> _DATA SECTION_:
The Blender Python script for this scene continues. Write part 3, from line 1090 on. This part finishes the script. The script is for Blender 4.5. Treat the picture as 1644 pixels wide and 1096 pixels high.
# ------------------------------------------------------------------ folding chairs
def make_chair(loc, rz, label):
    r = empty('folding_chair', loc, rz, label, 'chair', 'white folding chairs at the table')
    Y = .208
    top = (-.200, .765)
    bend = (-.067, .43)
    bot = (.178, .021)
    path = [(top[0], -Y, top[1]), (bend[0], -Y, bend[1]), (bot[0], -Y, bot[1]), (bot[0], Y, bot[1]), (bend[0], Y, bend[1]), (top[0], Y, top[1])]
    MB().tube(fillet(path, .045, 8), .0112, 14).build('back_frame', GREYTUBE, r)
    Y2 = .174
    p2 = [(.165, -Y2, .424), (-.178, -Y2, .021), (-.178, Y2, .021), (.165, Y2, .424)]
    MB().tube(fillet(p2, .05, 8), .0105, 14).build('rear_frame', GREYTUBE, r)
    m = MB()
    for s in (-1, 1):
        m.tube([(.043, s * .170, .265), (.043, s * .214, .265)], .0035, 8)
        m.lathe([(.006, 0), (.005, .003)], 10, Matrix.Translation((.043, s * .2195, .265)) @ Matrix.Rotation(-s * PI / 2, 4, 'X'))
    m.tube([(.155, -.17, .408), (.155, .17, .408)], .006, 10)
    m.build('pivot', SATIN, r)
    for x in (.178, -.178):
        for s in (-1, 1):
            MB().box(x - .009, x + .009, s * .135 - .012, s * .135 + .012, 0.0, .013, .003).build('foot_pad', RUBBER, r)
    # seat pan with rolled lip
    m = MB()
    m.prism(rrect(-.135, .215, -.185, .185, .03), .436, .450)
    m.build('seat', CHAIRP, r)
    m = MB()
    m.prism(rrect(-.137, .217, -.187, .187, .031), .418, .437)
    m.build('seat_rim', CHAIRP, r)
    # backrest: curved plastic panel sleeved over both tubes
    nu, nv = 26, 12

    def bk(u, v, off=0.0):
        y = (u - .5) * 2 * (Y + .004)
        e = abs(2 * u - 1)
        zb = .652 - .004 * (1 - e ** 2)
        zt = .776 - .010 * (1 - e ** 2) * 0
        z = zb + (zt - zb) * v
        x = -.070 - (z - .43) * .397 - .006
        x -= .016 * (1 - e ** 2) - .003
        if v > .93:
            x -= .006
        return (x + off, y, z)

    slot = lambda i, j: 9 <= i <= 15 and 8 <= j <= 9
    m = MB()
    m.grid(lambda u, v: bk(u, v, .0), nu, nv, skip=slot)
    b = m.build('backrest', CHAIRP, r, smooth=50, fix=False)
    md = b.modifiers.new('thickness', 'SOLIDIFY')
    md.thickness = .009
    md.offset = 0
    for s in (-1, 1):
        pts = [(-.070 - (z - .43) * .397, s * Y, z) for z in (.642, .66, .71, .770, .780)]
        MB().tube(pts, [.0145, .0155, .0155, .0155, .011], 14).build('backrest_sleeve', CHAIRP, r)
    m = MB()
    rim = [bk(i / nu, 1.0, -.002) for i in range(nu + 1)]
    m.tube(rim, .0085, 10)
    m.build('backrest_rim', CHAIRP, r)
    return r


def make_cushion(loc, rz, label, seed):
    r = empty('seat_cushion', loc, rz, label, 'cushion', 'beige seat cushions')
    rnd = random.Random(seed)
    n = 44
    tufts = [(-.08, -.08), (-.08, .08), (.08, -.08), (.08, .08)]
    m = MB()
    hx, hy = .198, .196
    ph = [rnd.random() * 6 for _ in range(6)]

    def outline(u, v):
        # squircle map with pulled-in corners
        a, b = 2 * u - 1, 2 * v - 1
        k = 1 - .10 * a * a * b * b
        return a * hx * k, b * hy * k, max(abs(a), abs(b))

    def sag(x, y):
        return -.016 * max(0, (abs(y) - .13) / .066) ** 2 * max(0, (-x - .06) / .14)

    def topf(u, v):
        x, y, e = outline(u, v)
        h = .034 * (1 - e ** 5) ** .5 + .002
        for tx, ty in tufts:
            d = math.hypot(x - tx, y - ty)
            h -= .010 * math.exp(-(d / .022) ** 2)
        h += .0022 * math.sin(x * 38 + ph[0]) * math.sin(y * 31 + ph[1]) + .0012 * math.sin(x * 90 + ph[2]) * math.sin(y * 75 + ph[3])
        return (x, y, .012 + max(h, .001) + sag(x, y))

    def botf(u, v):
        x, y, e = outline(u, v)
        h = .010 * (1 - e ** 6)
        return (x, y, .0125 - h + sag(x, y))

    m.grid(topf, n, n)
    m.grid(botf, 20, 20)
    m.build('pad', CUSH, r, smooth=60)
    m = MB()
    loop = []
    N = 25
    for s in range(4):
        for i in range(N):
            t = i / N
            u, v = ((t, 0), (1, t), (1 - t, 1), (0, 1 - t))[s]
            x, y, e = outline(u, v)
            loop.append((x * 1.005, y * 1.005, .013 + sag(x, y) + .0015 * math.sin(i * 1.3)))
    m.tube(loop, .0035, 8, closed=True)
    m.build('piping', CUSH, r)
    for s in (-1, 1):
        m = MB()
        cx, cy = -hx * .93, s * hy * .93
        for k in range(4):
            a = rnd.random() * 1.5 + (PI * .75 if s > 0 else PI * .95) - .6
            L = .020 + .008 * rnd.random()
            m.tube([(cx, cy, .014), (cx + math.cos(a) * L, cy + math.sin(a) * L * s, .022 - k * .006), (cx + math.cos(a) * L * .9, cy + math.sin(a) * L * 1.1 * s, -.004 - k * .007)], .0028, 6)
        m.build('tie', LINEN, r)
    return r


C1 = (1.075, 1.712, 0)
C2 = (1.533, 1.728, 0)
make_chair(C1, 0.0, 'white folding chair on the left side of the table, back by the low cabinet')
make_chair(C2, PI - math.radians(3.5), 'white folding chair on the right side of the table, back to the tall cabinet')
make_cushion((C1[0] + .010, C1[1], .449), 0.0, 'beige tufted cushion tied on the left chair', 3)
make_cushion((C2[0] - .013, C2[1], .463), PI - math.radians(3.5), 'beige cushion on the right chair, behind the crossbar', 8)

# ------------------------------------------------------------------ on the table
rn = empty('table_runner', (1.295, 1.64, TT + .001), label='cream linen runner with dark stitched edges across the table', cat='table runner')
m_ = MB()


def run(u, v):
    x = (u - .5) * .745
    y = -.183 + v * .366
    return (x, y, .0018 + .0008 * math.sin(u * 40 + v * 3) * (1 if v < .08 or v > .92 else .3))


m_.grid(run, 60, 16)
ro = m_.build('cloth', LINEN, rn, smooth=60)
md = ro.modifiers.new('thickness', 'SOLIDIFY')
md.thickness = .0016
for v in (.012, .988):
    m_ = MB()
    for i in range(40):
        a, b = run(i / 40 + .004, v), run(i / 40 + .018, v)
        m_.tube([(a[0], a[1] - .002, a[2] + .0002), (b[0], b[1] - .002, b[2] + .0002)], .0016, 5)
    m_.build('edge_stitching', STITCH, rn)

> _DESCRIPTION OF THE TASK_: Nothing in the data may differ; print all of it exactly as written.

> _WRITTEN SOLUTION_:
The Blender Python script for this scene continues. Write part 3, from line 1090 on. This part finishes the script. The script is for Blender 4.5. Treat the picture as 1644 pixels wide and 1096 pixels high.
# ------------------------------------------------------------------ folding chairs
def make_chair(loc, rz, label):
    r = empty('folding_chair', loc, rz, label, 'chair', 'white folding chairs at the table')
    Y = .208
    top = (-.200, .765)
    bend = (-.067, .43)
    bot = (.178, .021)
    path = [(top[0], -Y, top[1]), (bend[0], -Y, bend[1]), (bot[0], -Y, bot[1]), (bot[0], Y, bot[1]), (bend[0], Y, bend[1]), (top[0], Y, top[1])]
    MB().tube(fillet(path, .045, 8), .0112, 14).build('back_frame', GREYTUBE, r)
    Y2 = .174
    p2 = [(.165, -Y2, .424), (-.178, -Y2, .021), (-.178, Y2, .021), (.165, Y2, .424)]
    MB().tube(fillet(p2, .05, 8), .0105, 14).build('rear_frame', GREYTUBE, r)
    m = MB()
    for s in (-1, 1):
        m.tube([(.043, s * .170, .265), (.043, s * .214, .265)], .0035, 8)
        m.lathe([(.006, 0), (.005, .003)], 10, Matrix.Translation((.043, s * .2195, .265)) @ Matrix.Rotation(-s * PI / 2, 4, 'X'))
    m.tube([(.155, -.17, .408), (.155, .17, .408)], .006, 10)
    m.build('pivot', SATIN, r)
    for x in (.178, -.178):
        for s in (-1, 1):
            MB().box(x - .009, x + .009, s * .135 - .012, s * .135 + .012, 0.0, .013, .003).build('foot_pad', RUBBER, r)
    # seat pan with rolled lip
    m = MB()
    m.prism(rrect(-.135, .215, -.185, .185, .03), .436, .450)
    m.build('seat', CHAIRP, r)
    m = MB()
    m.prism(rrect(-.137, .217, -.187, .187, .031), .418, .437)
    m.build('seat_rim', CHAIRP, r)
    # backrest: curved plastic panel sleeved over both tubes
    nu, nv = 26, 12

    def bk(u, v, off=0.0):
        y = (u - .5) * 2 * (Y + .004)
        e = abs(2 * u - 1)
        zb = .652 - .004 * (1 - e ** 2)
        zt = .776 - .010 * (1 - e ** 2) * 0
        z = zb + (zt - zb) * v
        x = -.070 - (z - .43) * .397 - .006
        x -= .016 * (1 - e ** 2) - .003
        if v > .93:
            x -= .006
        return (x + off, y, z)

    slot = lambda i, j: 9 <= i <= 15 and 8 <= j <= 9
    m = MB()
    m.grid(lambda u, v: bk(u, v, .0), nu, nv, skip=slot)
    b = m.build('backrest', CHAIRP, r, smooth=50, fix=False)
    md = b.modifiers.new('thickness', 'SOLIDIFY')
    md.thickness = .009
    md.offset = 0
    for s in (-1, 1):
        pts = [(-.070 - (z - .43) * .397, s * Y, z) for z in (.642, .66, .71, .770, .780)]
        MB().tube(pts, [.0145, .0155, .0155, .0155, .011], 14).build('backrest_sleeve', CHAIRP, r)
    m = MB()
    rim = [bk(i / nu, 1.0, -.002) for i in range(nu + 1)]
    m.tube(rim, .0085, 10)
    m.build('backrest_rim', CHAIRP, r)
    return r


def make_cushion(loc, rz, label, seed):
    r = empty('seat_cushion', loc, rz, label, 'cushion', 'beige seat cushions')
    rnd = random.Random(seed)
    n = 44
    tufts = [(-.08, -.08), (-.08, .08), (.08, -.08), (.08, .08)]
    m = MB()
    hx, hy = .198, .196
    ph = [rnd.random() * 6 for _ in range(6)]

    def outline(u, v):
        # squircle map with pulled-in corners
        a, b = 2 * u - 1, 2 * v - 1
        k = 1 - .10 * a * a * b * b
        return a * hx * k, b * hy * k, max(abs(a), abs(b))

    def sag(x, y):
        return -.016 * max(0, (abs(y) - .13) / .066) ** 2 * max(0, (-x - .06) / .14)

    def topf(u, v):
        x, y, e = outline(u, v)
        h = .034 * (1 - e ** 5) ** .5 + .002
        for tx, ty in tufts:
            d = math.hypot(x - tx, y - ty)
            h -= .010 * math.exp(-(d / .022) ** 2)
        h += .0022 * math.sin(x * 38 + ph[0]) * math.sin(y * 31 + ph[1]) + .0012 * math.sin(x * 90 + ph[2]) * math.sin(y * 75 + ph[3])
        return (x, y, .012 + max(h, .001) + sag(x, y))

    def botf(u, v):
        x, y, e = outline(u, v)
        h = .010 * (1 - e ** 6)
        return (x, y, .0125 - h + sag(x, y))

    m.grid(topf, n, n)
    m.grid(botf, 20, 20)
    m.build('pad', CUSH, r, smooth=60)
    m = MB()
    loop = []
    N = 25
    for s in range(4):
        for i in range(N):
            t = i / N
            u, v = ((t, 0), (1, t), (1 - t, 1), (0, 1 - t))[s]
            x, y, e = outline(u, v)
            loop.append((x * 1.005, y * 1.005, .013 + sag(x, y) + .0015 * math.sin(i * 1.3)))
    m.tube(loop, .0035, 8, closed=True)
    m.build('piping', CUSH, r)
    for s in (-1, 1):
        m = MB()
        cx, cy = -hx * .93, s * hy * .93
        for k in range(4):
            a = rnd.random() * 1.5 + (PI * .75 if s > 0 else PI * .95) - .6
            L = .020 + .008 * rnd.random()
            m.tube([(cx, cy, .014), (cx + math.cos(a) * L, cy + math.sin(a) * L * s, .022 - k * .006), (cx + math.cos(a) * L * .9, cy + math.sin(a) * L * 1.1 * s, -.004 - k * .007)], .0028, 6)
        m.build('tie', LINEN, r)
    return r


C1 = (1.075, 1.712, 0)
C2 = (1.533, 1.728, 0)
make_chair(C1, 0.0, 'white folding chair on the left side of the table, back by the low cabinet')
make_chair(C2, PI - math.radians(3.5), 'white folding chair on the right side of the table, back to the tall cabinet')
make_cushion((C1[0] + .010, C1[1], .449), 0.0, 'beige tufted cushion tied on the left chair', 3)
make_cushion((C2[0] - .013, C2[1], .463), PI - math.radians(3.5), 'beige cushion on the right chair, behind the crossbar', 8)

# ------------------------------------------------------------------ on the table
rn = empty('table_runner', (1.295, 1.64, TT + .001), label='cream linen runner with dark stitched edges across the table', cat='table runner')
m_ = MB()


def run(u, v):
    x = (u - .5) * .745
    y = -.183 + v * .366
    return (x, y, .0018 + .0008 * math.sin(u * 40 + v * 3) * (1 if v < .08 or v > .92 else .3))


m_.grid(run, 60, 16)
ro = m_.build('cloth', LINEN, rn, smooth=60)
md = ro.modifiers.new('thickness', 'SOLIDIFY')
md.thickness = .0016
for v in (.012, .988):
    m_ = MB()
    for i in range(40):
        a, b = run(i / 40 + .004, v), run(i / 40 + .018, v)
        m_.tube([(a[0], a[1] - .002, a[2] + .0002), (b[0], b[1] - .002, b[2] + .0002)], .0016, 5)
    m_.build('edge_stitching', STITCH, rn)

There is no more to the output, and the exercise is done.